More Mozilla News Articles

Monday June 17th, 2002

It's been almost a fortnight since Mozilla 1.0 came out but fresh news about the release is still being published. Wes McGee wrote to tell us that The Washington Post featured a review of Mozilla in its Fast Forward column on Sunday. Meanwhile, CNN is carrying an AP story that discusses the potential success of Mozilla and asks if it will threaten Microsoft (Marcel notes that there's a discussion about the article on Slashdot). Not everyone is optimistic though: in an interview with MacCentral, Netscape co-founder Marc Andreessen said that he doesn't think that the browser wars are about to return. Once again, Slashdot has a story.

#4 Er... WTF?

by leafdigital

Tuesday June 18th, 2002 5:02 AM

You are replying to this message

That post is pretty much the typical crap you expect from Slashdot...

Doctype sniffing, far from ' going to complicate the situation...', is with us and has been around for (Internet) years. It was introduced to PC IE in version 6 where they already made the major box model fix that was necessary (handling width and padding as per standard). I believe Mac IE 5 was the first browser to do doctype sniffing.
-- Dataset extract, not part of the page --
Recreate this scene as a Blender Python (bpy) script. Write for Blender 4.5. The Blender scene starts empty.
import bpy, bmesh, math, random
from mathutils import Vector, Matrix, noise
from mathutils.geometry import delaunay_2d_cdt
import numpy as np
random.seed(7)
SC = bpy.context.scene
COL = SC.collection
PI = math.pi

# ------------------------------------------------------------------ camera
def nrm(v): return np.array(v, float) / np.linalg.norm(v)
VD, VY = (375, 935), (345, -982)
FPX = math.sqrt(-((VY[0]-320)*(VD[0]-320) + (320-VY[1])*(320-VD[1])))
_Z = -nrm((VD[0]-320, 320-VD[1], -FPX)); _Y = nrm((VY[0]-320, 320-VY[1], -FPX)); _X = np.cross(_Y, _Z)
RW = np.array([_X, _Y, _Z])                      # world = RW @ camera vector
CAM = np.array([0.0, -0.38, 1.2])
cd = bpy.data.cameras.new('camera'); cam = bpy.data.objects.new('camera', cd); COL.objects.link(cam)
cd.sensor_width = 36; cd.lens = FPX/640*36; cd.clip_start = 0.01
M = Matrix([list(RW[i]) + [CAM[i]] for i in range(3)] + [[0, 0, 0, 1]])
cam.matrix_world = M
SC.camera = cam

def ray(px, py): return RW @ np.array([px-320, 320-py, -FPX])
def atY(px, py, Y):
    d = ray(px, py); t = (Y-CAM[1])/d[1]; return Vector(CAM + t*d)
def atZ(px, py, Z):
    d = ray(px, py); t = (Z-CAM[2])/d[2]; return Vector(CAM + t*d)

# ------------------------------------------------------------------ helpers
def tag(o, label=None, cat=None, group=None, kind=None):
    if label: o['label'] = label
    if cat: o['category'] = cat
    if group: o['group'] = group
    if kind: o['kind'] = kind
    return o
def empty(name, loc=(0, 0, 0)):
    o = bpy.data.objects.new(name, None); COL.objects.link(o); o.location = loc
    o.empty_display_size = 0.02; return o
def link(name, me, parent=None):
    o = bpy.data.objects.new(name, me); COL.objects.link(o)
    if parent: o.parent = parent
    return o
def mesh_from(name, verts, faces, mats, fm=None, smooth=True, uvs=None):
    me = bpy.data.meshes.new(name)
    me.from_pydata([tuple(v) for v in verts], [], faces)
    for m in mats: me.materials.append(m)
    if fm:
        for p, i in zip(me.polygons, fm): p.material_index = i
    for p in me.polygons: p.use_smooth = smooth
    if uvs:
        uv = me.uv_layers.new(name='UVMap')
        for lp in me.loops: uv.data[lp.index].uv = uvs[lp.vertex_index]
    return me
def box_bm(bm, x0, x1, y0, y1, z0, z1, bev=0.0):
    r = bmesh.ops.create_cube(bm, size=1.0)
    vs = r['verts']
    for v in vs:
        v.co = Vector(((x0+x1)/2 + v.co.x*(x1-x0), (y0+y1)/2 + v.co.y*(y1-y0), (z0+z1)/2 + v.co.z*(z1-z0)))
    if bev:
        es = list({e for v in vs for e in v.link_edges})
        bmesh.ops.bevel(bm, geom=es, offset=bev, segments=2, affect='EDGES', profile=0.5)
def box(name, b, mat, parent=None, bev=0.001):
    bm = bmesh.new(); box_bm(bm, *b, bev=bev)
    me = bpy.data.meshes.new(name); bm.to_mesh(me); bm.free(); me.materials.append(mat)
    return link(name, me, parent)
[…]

There are other problems with CSS layout and IE (a few more than Mozilla has) such as not supporting position:fixed. I very much hope IE7 will address these, and perhaps this is what that poster was attempting to articulate.

I also hope IE7 will have full PNG support, especially since it already *does* have full PNG support if you use a really bizarre hack involving nonstandard CSS properties - you can actually add a Javascript to your page that makes alpha-channel PNG images work correctly in IE6. It is somewhat bizarre and stupid that this doesn't work by default so I will not be at all surprised if they've fixed it, i.e. that part's probably right.

There definitely won't be another browser war, and Microsoft's dominance on the PC is definitely not going to go away, but with luck, alternate browsers including Mozilla may scratch back a few percentage points (especially with increasing use of other access devices).